Tuttavia in questo caso a decidere non è stato un algoritmo, ma un organo della giustizia. Eppure la decisione mi ha comunque fatto riflettere, portando alla mente due immagini. La prima, probabilmente forzata, ma ovviamente impulsiva e incontrollabile, è stata quella di Alex, il drugo protagonista di Arancia Meccanica, il celebre film di Stanley Kubrick, che viene posto con la forza di fronte alla proiezione di immagini violente prese dalla realtà ed ha dei dilatatori speciali negli occhi che lo obbligano a guardare. Alla fine del film, insieme anche ad altri procedimenti, il risultato è che Alex non è più in grado di commettere alcun tipo di violenza, ma ha dovuto rinunciare a ciò che lo rendeva umano, la capacità di decidere tra giusto e sbagliato, la possibilità di riflettere sul fatto e prendere una decisione in modo consapevole. Il secondo pensiero, più ragionato, è stato quando alle medie se qualcuno della mia classe prendeva in giro un nostro compagno la professoressa di italiano ci faceva fare un tema a riguardo. Il risultato era che tutti scrivevano quello che l’insegnante voleva leggere ed i voti alti fioccavano.
Proprio da questo spunto di riflessione vorrei riflettere sulla pena che è stata decisa per i quattro commentatori. Come si può verificare che si siano veramente pentiti, o meglio, che abbiano veramente compreso quale fosse l’errore nel gesto compiuto? Potrebbero benissimo scrivere quello che ci si aspetta di leggere per poi tornare sul social network e ricominciare da capo. Qualcuno pensa che almeno la multa e le ore di lavoro pubblico possano servire a qualcosa? Non credo proprio, perché se anche smettessero, nella più remota delle ipotesi, di postare commenti razzisti su Facebook, potrebbero comunque farlo a voce in qualsiasi altro momento della giornata, con il rischio da tenere in considerazione che la loro rabbia possa aumentare e sfociare in qualche atto peggiore, come l’aggressione alla prima persone di origine africana che incontrano per strada.

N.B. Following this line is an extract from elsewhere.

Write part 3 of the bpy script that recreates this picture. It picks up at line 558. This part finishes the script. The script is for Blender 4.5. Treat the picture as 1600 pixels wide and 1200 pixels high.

Credo la che soluzione migliore sia il rapporto con l’essere umano. La migliore arma per combattere questo tipo di discriminazioni da quattro soldi, foraggiate esclusivamente da notizie false prese a caso da internet, o da articoli che riportano crimini compiuti da persone non italiane, è proprio l’essere umano. Le idee non si possono ficcare in testa come un chiodo nel muro, non è possibile né tantomeno corretto, poiché la persona è tale solo se ha un proprio pensiero. Pertanto credo che la soluzione vada pensata in un altro modo e puntare sull’arma migliore: il dialogo. Porre questi quattro individui a contatto con gli abitanti del centro di accoglienza di Portogruaro, farli ascoltare a vicenda, creare un dialogo biunivoco che porti alla comprensione. Un fatto è ancora “più vero” se ascoltato da chi l’ha vissuto piuttosto che recepito tramite un film in televisione o con la lettura di un libro. Solo attraverso questi strumenti si può far capire che in realtà il razzismo è una cosa inutile, che non esiste, che l’unica razza è quella umana e che nessuno persona può meritarsi di bruciare viva. Proprio per questo temo che la pena decisa non migliorerà affatto la situazione, anzi, non farà che peggiorarla.